Se triscar um dedo... Quando viu os policiais jogarem seu filho de cueca no chão, aos gritos de "a casa caiu!", a dona-de-casa Iraildes Alves Conceição, 48, mãe de Wagner, diz que teve uma premonição: "Me ajoelhei e gritei com os policiais: "Se triscar um dedo no meu filho, vocês vão ver a baiana louca'". A baiana de Ribeira do Pombal teve uma idéia que constrangeu em parte os policiais: mandou a filha e o genro seguirem os policiais de moto.
A filha, segundo a mãe, teve uma crise quando descobriu que seu esforço dera em quase nada. "Por causa da prisão, minha filha perdeu 14 quilos em uma semana. Pensei que ia morrer".
Renato, acusado de ter matado e violentado Vanessa Batista de Freitas, 22, vive um drama extra. Ele teve uma filha com Vanessa, que tinha 1 ano e um mês quando foi preso.
Desde que foi liberado na última quarta-feira, Renato já conseguiu até um emprego na pizzaria Rouxinol, onde trabalhava quando foi preso, mas não reviu Bianca, 3.
A Justiça determinou que Renato fosse solto após um suposto maníaco confessar o crime, mas os avós de Bianca, João e Angelina Freitas Borges, parecem ter dúvidas sobre a inocência dele. Durante dois anos, eles acreditaram na polícia e na hipótese de que Renato havia assassinado sua filha. "Esperamos dois anos e teve essa mudança. De repente, tem uma nova mudança. Só o tempo vai dizer se a Justiça está certa", afirma João.

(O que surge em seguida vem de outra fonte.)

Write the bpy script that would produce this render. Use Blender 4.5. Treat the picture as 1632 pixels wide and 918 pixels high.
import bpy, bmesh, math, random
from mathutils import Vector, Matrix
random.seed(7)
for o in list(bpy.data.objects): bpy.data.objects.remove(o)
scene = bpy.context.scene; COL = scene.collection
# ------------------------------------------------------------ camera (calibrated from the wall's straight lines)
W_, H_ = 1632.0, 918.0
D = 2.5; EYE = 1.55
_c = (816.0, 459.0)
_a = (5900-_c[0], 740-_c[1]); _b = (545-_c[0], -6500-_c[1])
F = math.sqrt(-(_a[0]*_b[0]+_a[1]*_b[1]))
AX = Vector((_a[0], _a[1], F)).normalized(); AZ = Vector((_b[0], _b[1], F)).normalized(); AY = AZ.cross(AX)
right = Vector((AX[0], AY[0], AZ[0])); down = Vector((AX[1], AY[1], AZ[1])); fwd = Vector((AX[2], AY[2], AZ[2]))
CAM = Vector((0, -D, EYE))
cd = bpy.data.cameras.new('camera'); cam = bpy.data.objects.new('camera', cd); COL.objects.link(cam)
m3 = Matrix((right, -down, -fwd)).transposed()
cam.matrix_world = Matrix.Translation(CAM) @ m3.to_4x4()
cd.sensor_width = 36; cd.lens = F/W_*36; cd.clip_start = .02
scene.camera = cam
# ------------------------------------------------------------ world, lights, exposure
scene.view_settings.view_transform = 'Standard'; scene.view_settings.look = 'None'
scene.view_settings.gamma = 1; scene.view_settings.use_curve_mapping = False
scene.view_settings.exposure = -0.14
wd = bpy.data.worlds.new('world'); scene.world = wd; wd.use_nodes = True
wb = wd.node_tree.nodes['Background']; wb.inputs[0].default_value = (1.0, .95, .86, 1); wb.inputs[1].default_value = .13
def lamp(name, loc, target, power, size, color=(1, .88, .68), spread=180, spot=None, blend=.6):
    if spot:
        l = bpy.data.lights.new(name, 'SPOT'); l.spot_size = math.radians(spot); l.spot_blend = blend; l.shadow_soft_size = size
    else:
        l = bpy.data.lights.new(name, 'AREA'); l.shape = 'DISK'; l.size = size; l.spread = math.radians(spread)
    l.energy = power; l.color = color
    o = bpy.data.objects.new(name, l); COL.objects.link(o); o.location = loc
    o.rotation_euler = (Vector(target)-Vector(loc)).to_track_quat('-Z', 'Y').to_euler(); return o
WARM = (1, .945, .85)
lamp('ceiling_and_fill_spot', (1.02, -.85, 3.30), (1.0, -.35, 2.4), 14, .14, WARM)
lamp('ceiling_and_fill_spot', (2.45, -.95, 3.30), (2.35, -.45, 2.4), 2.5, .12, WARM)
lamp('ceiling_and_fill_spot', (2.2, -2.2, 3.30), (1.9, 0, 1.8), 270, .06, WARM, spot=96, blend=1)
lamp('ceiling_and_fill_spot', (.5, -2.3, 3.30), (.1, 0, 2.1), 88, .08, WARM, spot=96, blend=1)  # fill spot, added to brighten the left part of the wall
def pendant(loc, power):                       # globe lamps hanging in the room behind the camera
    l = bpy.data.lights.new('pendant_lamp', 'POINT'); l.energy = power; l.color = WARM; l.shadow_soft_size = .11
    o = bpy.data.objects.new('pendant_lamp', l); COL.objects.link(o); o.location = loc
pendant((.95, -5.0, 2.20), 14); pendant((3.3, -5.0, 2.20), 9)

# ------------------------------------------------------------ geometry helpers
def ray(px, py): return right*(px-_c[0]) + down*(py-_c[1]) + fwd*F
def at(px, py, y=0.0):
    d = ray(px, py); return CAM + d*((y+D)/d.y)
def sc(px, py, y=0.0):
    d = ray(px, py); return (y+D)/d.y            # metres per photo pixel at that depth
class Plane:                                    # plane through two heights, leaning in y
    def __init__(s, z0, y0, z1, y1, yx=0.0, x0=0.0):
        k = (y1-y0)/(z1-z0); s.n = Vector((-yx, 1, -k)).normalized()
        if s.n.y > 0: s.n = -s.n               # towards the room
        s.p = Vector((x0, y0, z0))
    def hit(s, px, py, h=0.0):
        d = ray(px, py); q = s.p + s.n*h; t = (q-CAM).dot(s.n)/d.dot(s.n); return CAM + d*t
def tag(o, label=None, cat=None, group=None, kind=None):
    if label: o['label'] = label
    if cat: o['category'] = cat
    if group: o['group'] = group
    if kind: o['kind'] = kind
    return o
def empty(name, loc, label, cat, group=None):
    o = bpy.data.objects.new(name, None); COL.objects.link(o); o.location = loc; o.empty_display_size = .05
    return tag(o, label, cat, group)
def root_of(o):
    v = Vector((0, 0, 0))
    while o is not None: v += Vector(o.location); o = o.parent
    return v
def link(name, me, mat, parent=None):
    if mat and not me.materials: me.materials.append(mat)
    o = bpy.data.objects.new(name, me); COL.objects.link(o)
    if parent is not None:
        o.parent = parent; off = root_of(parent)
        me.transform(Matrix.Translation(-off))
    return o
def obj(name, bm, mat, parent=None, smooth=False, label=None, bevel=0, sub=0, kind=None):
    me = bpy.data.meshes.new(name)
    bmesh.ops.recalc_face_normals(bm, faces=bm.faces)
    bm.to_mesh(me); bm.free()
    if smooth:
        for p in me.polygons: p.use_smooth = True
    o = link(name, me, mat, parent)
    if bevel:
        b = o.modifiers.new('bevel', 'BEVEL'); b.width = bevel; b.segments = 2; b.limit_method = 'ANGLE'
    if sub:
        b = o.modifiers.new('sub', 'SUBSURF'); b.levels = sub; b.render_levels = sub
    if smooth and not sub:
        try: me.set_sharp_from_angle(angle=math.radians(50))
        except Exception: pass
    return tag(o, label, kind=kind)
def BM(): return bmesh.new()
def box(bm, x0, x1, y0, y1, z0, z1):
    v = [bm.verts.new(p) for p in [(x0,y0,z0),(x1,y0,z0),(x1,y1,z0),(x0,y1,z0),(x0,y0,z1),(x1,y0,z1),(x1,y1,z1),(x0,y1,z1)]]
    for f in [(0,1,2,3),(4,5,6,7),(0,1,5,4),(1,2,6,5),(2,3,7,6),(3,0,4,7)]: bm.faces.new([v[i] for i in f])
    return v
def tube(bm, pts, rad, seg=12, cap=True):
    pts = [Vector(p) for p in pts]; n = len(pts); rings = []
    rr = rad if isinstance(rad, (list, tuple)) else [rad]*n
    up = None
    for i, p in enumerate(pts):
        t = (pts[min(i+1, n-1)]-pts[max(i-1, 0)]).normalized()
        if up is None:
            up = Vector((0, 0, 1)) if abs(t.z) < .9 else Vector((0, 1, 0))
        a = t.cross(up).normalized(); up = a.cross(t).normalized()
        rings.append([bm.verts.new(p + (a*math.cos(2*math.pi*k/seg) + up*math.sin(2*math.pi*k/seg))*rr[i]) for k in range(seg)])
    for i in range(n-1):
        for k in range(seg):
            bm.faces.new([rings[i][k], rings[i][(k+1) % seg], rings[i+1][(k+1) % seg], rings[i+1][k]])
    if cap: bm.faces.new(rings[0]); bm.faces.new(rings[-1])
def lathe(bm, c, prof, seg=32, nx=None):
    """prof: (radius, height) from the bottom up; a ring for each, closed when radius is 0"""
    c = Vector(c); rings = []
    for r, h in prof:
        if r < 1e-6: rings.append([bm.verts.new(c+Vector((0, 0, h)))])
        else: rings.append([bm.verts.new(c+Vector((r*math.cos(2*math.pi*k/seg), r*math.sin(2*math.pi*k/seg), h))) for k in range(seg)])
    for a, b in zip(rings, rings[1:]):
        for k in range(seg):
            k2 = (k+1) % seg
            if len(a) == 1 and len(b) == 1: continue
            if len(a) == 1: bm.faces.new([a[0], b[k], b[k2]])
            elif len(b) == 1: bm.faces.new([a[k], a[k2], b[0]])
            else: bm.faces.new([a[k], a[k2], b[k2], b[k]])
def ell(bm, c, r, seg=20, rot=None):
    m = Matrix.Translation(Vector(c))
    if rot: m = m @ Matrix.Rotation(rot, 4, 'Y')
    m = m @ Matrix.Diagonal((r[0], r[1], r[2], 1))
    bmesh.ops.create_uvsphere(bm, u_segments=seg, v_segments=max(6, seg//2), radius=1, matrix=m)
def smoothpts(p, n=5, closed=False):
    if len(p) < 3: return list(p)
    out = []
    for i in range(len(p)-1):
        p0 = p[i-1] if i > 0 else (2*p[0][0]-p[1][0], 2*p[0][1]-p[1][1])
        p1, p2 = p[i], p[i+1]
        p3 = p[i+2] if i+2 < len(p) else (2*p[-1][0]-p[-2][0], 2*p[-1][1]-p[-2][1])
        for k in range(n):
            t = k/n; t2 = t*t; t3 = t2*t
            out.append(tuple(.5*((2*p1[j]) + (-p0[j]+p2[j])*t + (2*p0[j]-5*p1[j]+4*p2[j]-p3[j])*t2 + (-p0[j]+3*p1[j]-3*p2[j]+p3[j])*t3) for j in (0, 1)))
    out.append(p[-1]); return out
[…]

Renato diz entender a posição dos avós de sua filha: "Não vejo a hora de ver como a Bianca está. Não sei como é a cara dela, mas entendo a dúvida do João e da Angelina: eles perderam uma filha. Deus vai ajudar a tirar essa dúvida deles".
O pizzaiolo, que vivia com outra mulher antes de ser preso, afirma ter vontade de pedir a guarda da filha, mas acha que a prioridade é o bem-estar da menina. "Sou o pai, mas os avós ficaram dois anos com a Bianca.
É uma situação difícil."

Ninguém anda sozinho
Desde que saíram do CDP 1 (Centro de Detenção Provisória) de Guarulhos, Renato, Wagner e William adotaram uma estratégia para evitar eventuais retaliações da polícia: ninguém sai na rua sozinho, nem para ir até a esquina comprar os jornais que relatam a história deles.
O office-boy William, que estudou até a 5ª série do ensino fundamental, diz que a prisão acabou com dois dos seus projetos de vida: construir uma casa e ter um carro para fazer propaganda sonora pelas ruas de Guarulhos. "Como fui preso, não consegui pagar o carro.
Sem o carro, não consegui fazer a minha casa. Tudo virou pó".
Wagner, que fez até o 2º ano do ensino médio, diz que foi preso no mês que marcaria seu casamento. Já tinha até uma data acertada: 30 de julho de 2007. Agora planeja casar no ano que vem.
Renato, que conclui a 8ª série, diz que não ainda não conseguiu pensar muito no futuro.
Conta que vive obcecado com uma idéia: as mortes que a polícia teria evitado se tivesse investigado corretamente o caso e prendido Leandro Basílio Rodrigues, 19, apelidado "o maníaco de Guarulhos". "Esse maníaco já confessou 18 mortes depois de 2006. Quantas vidas teriam sido salvas se os policiais tivessem feito o trabalho deles direito?".